And the innovative services that we could be rolling out.
One of the things that struck me--and maybe they're doing this, but from what I could tell from their website, they're not--is I believe it's Agriculture Canada that has a widget that shows you products that have been recalled, and you can put this in your blog or you can go to their website and look at it. I've got to be honest with you: I can't really think of anybody who's going to Agriculture Canada's website to check to see what products have been recalled. People just don't do that, and nobody's even going to be putting a widget in their blog so that you can keep up to date.
Much more interesting to me would be if that data were available through--I don't want to get too technical--something we call an API, so that people can go and ping that database and find out what actually has been recalled.
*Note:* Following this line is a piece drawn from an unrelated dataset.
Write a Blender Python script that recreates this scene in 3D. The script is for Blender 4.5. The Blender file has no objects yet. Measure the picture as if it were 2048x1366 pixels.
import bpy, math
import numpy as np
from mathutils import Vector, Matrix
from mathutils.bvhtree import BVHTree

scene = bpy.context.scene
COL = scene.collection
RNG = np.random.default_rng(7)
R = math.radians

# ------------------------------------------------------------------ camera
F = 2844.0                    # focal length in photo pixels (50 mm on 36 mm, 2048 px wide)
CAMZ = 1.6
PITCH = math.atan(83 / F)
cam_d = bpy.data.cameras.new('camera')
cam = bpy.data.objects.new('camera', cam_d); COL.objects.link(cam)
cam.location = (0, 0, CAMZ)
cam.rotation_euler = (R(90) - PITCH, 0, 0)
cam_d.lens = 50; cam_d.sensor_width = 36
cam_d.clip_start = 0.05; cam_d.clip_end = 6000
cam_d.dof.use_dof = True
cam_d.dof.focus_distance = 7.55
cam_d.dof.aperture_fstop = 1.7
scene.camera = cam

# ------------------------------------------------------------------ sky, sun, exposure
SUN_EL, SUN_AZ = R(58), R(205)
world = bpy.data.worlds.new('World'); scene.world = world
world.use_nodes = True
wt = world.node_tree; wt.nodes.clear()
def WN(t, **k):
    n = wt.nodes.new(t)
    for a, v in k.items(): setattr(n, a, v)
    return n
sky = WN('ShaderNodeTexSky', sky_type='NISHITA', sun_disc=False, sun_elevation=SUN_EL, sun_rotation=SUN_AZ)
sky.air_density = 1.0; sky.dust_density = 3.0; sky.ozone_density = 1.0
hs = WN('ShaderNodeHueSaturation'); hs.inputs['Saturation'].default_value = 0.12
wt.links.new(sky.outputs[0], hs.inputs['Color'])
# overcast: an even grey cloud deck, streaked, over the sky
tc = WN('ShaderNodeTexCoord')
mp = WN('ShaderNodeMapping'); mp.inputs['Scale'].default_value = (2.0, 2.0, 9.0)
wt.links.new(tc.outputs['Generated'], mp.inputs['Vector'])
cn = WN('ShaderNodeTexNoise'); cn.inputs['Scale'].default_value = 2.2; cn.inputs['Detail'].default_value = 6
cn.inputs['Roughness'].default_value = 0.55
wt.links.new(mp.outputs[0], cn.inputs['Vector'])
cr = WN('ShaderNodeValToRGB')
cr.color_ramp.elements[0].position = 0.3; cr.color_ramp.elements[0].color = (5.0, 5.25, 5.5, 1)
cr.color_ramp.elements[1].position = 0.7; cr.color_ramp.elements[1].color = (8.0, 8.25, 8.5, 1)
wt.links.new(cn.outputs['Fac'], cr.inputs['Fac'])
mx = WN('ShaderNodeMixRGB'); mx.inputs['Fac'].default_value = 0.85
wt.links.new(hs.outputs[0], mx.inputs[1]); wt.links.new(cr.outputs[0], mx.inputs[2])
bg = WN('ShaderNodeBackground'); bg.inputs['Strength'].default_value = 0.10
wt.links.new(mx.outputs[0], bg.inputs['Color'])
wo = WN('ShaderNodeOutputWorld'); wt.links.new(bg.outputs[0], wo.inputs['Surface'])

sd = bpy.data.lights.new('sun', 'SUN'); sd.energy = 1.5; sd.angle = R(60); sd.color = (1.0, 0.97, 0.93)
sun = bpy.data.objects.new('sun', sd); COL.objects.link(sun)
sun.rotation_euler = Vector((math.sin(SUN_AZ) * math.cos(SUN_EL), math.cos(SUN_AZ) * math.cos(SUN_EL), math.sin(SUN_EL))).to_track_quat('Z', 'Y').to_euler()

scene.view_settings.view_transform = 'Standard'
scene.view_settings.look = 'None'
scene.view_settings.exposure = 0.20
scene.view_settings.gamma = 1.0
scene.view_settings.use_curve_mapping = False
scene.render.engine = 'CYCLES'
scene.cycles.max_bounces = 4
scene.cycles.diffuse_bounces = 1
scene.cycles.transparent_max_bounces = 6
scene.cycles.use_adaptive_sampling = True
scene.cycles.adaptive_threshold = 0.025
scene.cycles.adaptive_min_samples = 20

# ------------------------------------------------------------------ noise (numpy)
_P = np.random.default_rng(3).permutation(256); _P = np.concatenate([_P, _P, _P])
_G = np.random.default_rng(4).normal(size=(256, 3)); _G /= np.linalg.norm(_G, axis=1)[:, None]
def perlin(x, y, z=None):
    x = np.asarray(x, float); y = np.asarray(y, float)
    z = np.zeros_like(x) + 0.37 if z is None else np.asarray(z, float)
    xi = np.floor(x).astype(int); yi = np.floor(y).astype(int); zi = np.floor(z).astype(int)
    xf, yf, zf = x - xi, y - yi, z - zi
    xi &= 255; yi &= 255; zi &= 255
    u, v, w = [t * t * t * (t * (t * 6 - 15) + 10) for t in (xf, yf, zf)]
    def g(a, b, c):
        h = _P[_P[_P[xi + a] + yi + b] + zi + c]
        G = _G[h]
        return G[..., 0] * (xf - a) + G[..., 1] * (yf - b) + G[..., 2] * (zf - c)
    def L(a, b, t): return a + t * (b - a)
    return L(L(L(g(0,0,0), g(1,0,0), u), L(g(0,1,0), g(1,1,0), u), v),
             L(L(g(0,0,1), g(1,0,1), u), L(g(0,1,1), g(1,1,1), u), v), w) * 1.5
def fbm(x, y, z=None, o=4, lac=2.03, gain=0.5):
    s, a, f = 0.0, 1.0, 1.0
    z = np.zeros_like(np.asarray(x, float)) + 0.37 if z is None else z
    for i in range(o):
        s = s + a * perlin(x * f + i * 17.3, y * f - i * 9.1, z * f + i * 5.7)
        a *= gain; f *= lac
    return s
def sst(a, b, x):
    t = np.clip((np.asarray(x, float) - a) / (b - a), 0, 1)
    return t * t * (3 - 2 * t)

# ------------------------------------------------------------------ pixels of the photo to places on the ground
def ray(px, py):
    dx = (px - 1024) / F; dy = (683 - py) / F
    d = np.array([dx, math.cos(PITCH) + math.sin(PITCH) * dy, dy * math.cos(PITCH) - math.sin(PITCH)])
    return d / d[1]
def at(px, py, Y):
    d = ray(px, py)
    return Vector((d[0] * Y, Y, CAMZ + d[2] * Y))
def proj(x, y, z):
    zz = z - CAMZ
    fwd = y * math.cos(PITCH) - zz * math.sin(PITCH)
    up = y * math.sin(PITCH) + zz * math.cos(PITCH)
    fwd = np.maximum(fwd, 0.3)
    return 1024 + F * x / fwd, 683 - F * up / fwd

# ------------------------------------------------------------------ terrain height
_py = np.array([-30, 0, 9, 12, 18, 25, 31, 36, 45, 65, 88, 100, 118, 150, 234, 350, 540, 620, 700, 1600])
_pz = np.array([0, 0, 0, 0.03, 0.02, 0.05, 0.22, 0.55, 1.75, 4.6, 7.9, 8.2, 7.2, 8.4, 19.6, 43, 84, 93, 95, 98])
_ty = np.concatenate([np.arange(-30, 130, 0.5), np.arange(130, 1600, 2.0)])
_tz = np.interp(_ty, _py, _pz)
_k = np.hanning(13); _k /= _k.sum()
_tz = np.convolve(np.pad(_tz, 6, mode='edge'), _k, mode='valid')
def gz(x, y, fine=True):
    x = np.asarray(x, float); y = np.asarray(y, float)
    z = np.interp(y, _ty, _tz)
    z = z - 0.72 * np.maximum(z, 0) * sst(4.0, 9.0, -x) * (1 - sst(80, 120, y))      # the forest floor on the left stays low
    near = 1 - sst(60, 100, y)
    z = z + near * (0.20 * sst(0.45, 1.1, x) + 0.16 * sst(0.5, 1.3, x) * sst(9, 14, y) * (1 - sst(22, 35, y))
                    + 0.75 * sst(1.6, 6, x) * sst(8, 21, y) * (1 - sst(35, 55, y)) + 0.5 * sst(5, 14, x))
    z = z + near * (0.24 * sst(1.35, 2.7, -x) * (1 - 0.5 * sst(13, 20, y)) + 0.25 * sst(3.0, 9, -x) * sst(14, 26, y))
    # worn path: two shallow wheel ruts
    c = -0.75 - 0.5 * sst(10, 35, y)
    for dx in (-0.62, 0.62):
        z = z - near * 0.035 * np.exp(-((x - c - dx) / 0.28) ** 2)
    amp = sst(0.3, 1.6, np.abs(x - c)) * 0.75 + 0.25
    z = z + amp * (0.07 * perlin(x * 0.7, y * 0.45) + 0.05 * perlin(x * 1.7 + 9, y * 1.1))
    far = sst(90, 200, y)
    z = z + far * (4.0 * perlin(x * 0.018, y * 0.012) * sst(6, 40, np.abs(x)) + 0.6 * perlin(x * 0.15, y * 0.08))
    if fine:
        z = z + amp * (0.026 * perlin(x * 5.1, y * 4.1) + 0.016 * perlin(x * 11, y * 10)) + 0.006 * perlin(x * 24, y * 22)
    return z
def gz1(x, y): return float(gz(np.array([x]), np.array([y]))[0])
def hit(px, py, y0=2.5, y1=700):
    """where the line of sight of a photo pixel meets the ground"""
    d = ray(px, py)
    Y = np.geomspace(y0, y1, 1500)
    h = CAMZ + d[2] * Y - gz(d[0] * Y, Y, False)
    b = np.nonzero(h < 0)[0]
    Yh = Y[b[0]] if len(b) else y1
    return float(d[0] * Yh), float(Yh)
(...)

If you did that, then supermarkets could build it into their systems. So if somebody accidentally stocks something, the moment it gets barcoded, it would ring because the product has been recalled. People now with their iPhones can actually use the camera to scan a barcode to find out how much something costs and where it's cheaper. You could get a message right then saying the product has been recalled.
So you could build it into all these systems and we could begin to talk about the reduction in health care costs that might reveal, and the efficiencies in distribution so goods actually just get dumped the moment they're there, they don't get shipped all over the place and then we discover that they're actually going to get recalled.
So here is a system where the federal government has data that is enormously interesting to the public and enormously interesting to industry, and yet shares it in this very closed way, where you can only use it on their terms. If they just had an API into it, then all of a sudden we could do much more interesting things.